* STATED GOAL *
Transcribe every line exactly. Leave the pictures behind.

* DATA FOR THIS EXERCISE *
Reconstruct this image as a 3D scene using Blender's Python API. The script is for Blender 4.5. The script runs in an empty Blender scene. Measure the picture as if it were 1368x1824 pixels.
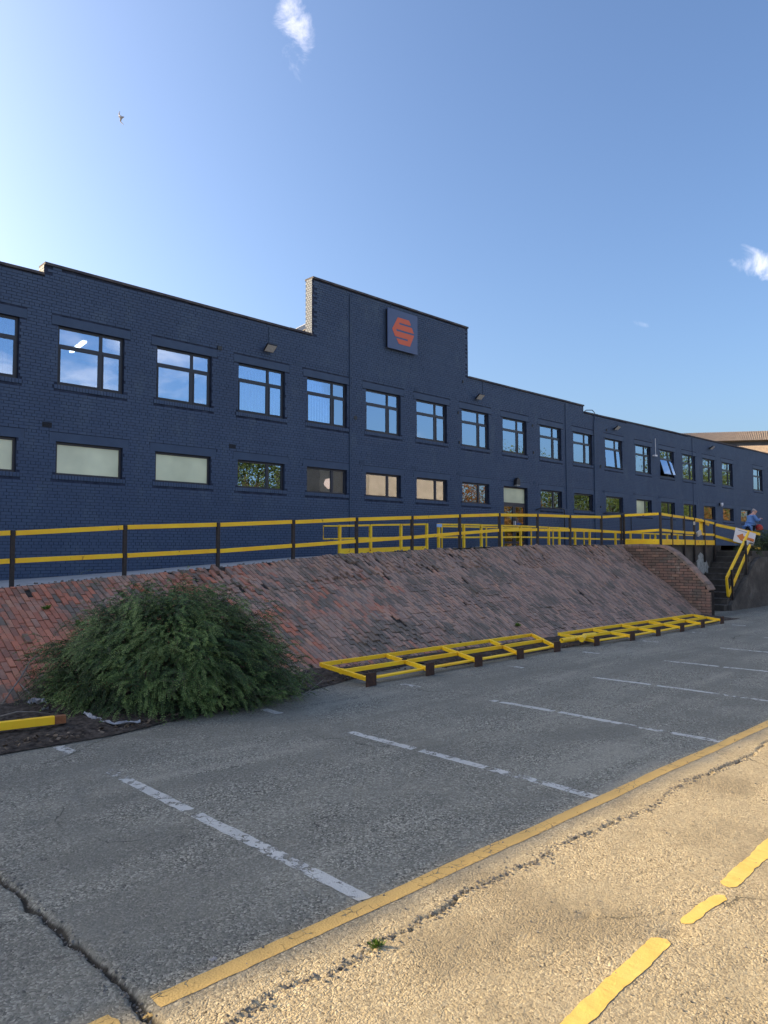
import bpy, math, random
import numpy as np
from mathutils import Vector, Matrix
rad = math.radians
R = random.Random(11)
NR = np.random.RandomState(7)
S = bpy.context.scene
COL = S.collection

# ------------------------------------------------------------------ camera
F_PX, CX, CY = 1313.04, 684.0, 912.0
TH, PI_, RO, H = rad(46.008), rad(3.076), rad(0.125), 1.7
Fw = Vector((math.cos(TH)*math.cos(PI_), math.sin(TH)*math.cos(PI_), math.sin(PI_)))
R0 = Vector((math.sin(TH), -math.cos(TH), 0))
U0 = R0.cross(Fw)
Rt = R0*math.cos(RO) - U0*math.sin(RO)
Up = U0*math.cos(RO) + R0*math.sin(RO)
cam = bpy.data.cameras.new('camera')
camo = bpy.data.objects.new('camera', cam)
COL.objects.link(camo)
M = Matrix((Rt, Up, -Fw)).transposed().to_4x4()
M.translation = (0, 0, H)
camo.matrix_world = M
cam.sensor_fit = 'VERTICAL'
cam.sensor_height = 36
cam.lens = F_PX/1824*36
cam.clip_start = 0.05
cam.clip_end = 3000
S.camera = camo

def ray(u, v):
    return Fw*F_PX + Rt*(u-CX) + Up*(CY-v)
def at(u, v, Y):            # the point at depth Y that a spot of the photograph stands for
    d = ray(u, v)
    return Vector((0, 0, H)) + d*(Y/d.y)
def gz(u, v, z=0.0):
    d = ray(u, v)
    return Vector((0, 0, H)) + d*((z-H)/d.z)

# ------------------------------------------------------------------ light
SUN_EL, SUN_AZ = rad(24.0), rad(35.0)       # azimuth measured from +Y towards -X
sd = Vector((-math.sin(SUN_AZ)*math.cos(SUN_EL), math.cos(SUN_AZ)*math.cos(SUN_EL), math.sin(SUN_EL)))
sl = bpy.data.lights.new('sun', 'SUN')
sl.energy = 5.0
sl.color = (1.0, 0.73, 0.36)
sl.angle = rad(0.53)
so = bpy.data.objects.new('sun', sl)
so.rotation_euler = sd.to_track_quat('Z', 'Y').to_euler()
COL.objects.link(so)

W = bpy.data.worlds.new('World')
S.world = W
W.use_nodes = True
nt = W.node_tree
nt.nodes.clear()
def N(nt, typ, **kw):
    n = nt.nodes.new(typ)
    for k, v in kw.items():
        if k in ('ins',):
            for a, b in v.items():
                n.inputs[a].default_value = b
        else:
            setattr(n, k, v)
    return n
out = N(nt, 'ShaderNodeOutputWorld')
bg = N(nt, 'ShaderNodeBackground')
bg.inputs['Strength'].default_value = 0.137
sky = N(nt, 'ShaderNodeTexSky', sky_type='NISHITA')
sky.sun_disc = False
sky.sun_elevation = SUN_EL
sky.sun_rotation = -SUN_AZ
sky.air_density = 1.0
sky.dust_density = 3.9
sky.ozone_density = 3.6
gam = N(nt, 'ShaderNodeGamma', ins={'Gamma': 1.13})
nt.links.new(sky.outputs[0], gam.inputs['Color'])
tc = N(nt, 'ShaderNodeTexCoord')
def math_node(nt, op, a, b=None, clamp=False):
    n = nt.nodes.new('ShaderNodeMath'); n.operation = op; n.use_clamp = clamp
    for i, x in enumerate((a, b)):
        if x is None: continue
        if isinstance(x, (int, float)): n.inputs[i].default_value = x
        else: nt.links.new(x, n.inputs[i])
    return n.outputs[0]
def maprange(nt, v, a, b, c=0.0, d=1.0, smooth=True):
    n = nt.nodes.new('ShaderNodeMapRange')
    n.interpolation_type = 'SMOOTHSTEP' if smooth else 'LINEAR'
    nt.links.new(v, n.inputs['Value'])
    for k, x in zip(('From Min', 'From Max', 'To Min', 'To Max'), (a, b, c, d)): n.inputs[k].default_value = x
    return n.outputs['Result']
cn = N(nt, 'ShaderNodeTexNoise', ins={'Scale': 22.0, 'Detail': 9.0, 'Roughness': 0.62, 'Distortion': 0.5})
nt.links.new(tc.outputs['Generated'], cn.inputs['Vector'])
total = None
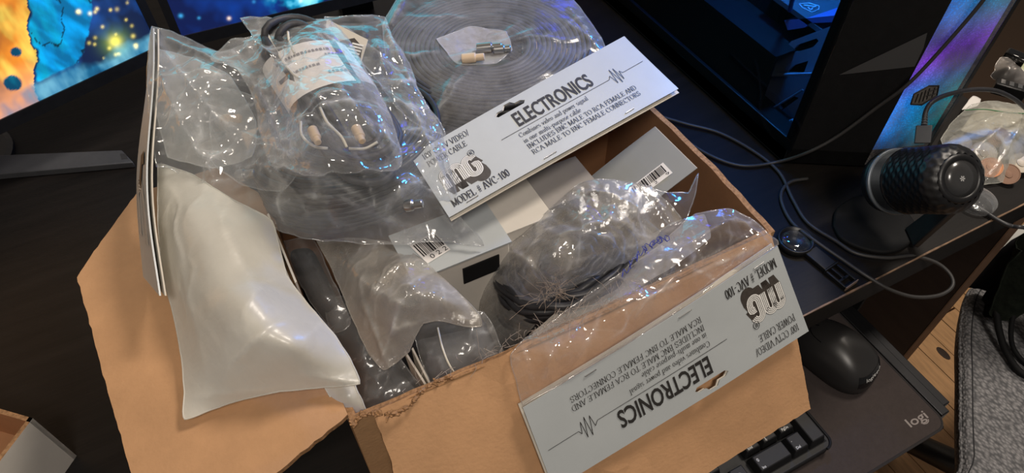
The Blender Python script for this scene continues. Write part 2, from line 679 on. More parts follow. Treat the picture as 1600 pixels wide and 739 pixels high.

* RESULT OF THIS EXERCISE *
Reconstruct this image as a 3D scene using Blender's Python API. The script is for Blender 4.5. The script runs in an empty Blender scene. Measure the picture as if it were 1368x1824 pixels.
import bpy, math, random
import numpy as np
from mathutils import Vector, Matrix
rad = math.radians
R = random.Random(11)
NR = np.random.RandomState(7)
S = bpy.context.scene
COL = S.collection

# ------------------------------------------------------------------ camera
F_PX, CX, CY = 1313.04, 684.0, 912.0
TH, PI_, RO, H = rad(46.008), rad(3.076), rad(0.125), 1.7
Fw = Vector((math.cos(TH)*math.cos(PI_), math.sin(TH)*math.cos(PI_), math.sin(PI_)))
R0 = Vector((math.sin(TH), -math.cos(TH), 0))
U0 = R0.cross(Fw)
Rt = R0*math.cos(RO) - U0*math.sin(RO)
Up = U0*math.cos(RO) + R0*math.sin(RO)
cam = bpy.data.cameras.new('camera')
camo = bpy.data.objects.new('camera', cam)
COL.objects.link(camo)
M = Matrix((Rt, Up, -Fw)).transposed().to_4x4()
M.translation = (0, 0, H)
camo.matrix_world = M
cam.sensor_fit = 'VERTICAL'
cam.sensor_height = 36
cam.lens = F_PX/1824*36
cam.clip_start = 0.05
cam.clip_end = 3000
S.camera = camo

def ray(u, v):
    return Fw*F_PX + Rt*(u-CX) + Up*(CY-v)
def at(u, v, Y):            # the point at depth Y that a spot of the photograph stands for
    d = ray(u, v)
    return Vector((0, 0, H)) + d*(Y/d.y)
def gz(u, v, z=0.0):
    d = ray(u, v)
    return Vector((0, 0, H)) + d*((z-H)/d.z)

# ------------------------------------------------------------------ light
SUN_EL, SUN_AZ = rad(24.0), rad(35.0)       # azimuth measured from +Y towards -X
sd = Vector((-math.sin(SUN_AZ)*math.cos(SUN_EL), math.cos(SUN_AZ)*math.cos(SUN_EL), math.sin(SUN_EL)))
sl = bpy.data.lights.new('sun', 'SUN')
sl.energy = 5.0
sl.color = (1.0, 0.73, 0.36)
sl.angle = rad(0.53)
so = bpy.data.objects.new('sun', sl)
so.rotation_euler = sd.to_track_quat('Z', 'Y').to_euler()
COL.objects.link(so)

W = bpy.data.worlds.new('World')
S.world = W
W.use_nodes = True
nt = W.node_tree
nt.nodes.clear()
def N(nt, typ, **kw):
    n = nt.nodes.new(typ)
    for k, v in kw.items():
        if k in ('ins',):
            for a, b in v.items():
                n.inputs[a].default_value = b
        else:
            setattr(n, k, v)
    return n
out = N(nt, 'ShaderNodeOutputWorld')
bg = N(nt, 'ShaderNodeBackground')
bg.inputs['Strength'].default_value = 0.137
sky = N(nt, 'ShaderNodeTexSky', sky_type='NISHITA')
sky.sun_disc = False
sky.sun_elevation = SUN_EL
sky.sun_rotation = -SUN_AZ
sky.air_density = 1.0
sky.dust_density = 3.9
sky.ozone_density = 3.6
gam = N(nt, 'ShaderNodeGamma', ins={'Gamma': 1.13})
nt.links.new(sky.outputs[0], gam.inputs['Color'])
tc = N(nt, 'ShaderNodeTexCoord')
def math_node(nt, op, a, b=None, clamp=False):
    n = nt.nodes.new('ShaderNodeMath'); n.operation = op; n.use_clamp = clamp
    for i, x in enumerate((a, b)):
        if x is None: continue
        if isinstance(x, (int, float)): n.inputs[i].default_value = x
        else: nt.links.new(x, n.inputs[i])
    return n.outputs[0]
def maprange(nt, v, a, b, c=0.0, d=1.0, smooth=True):
    n = nt.nodes.new('ShaderNodeMapRange')
    n.interpolation_type = 'SMOOTHSTEP' if smooth else 'LINEAR'
    nt.links.new(v, n.inputs['Value'])
    for k, x in zip(('From Min', 'From Max', 'To Min', 'To Max'), (a, b, c, d)): n.inputs[k].default_value = x
    return n.outputs['Result']
cn = N(nt, 'ShaderNodeTexNoise', ins={'Scale': 22.0, 'Detail': 9.0, 'Roughness': 0.62, 'Distortion': 0.5})
nt.links.new(tc.outputs['Generated'], cn.inputs['Vector'])
total = None
The Blender Python script for this scene continues. Write part 2, from line 679 on. More parts follow. Treat the picture as 1600 pixels wide and 739 pixels high.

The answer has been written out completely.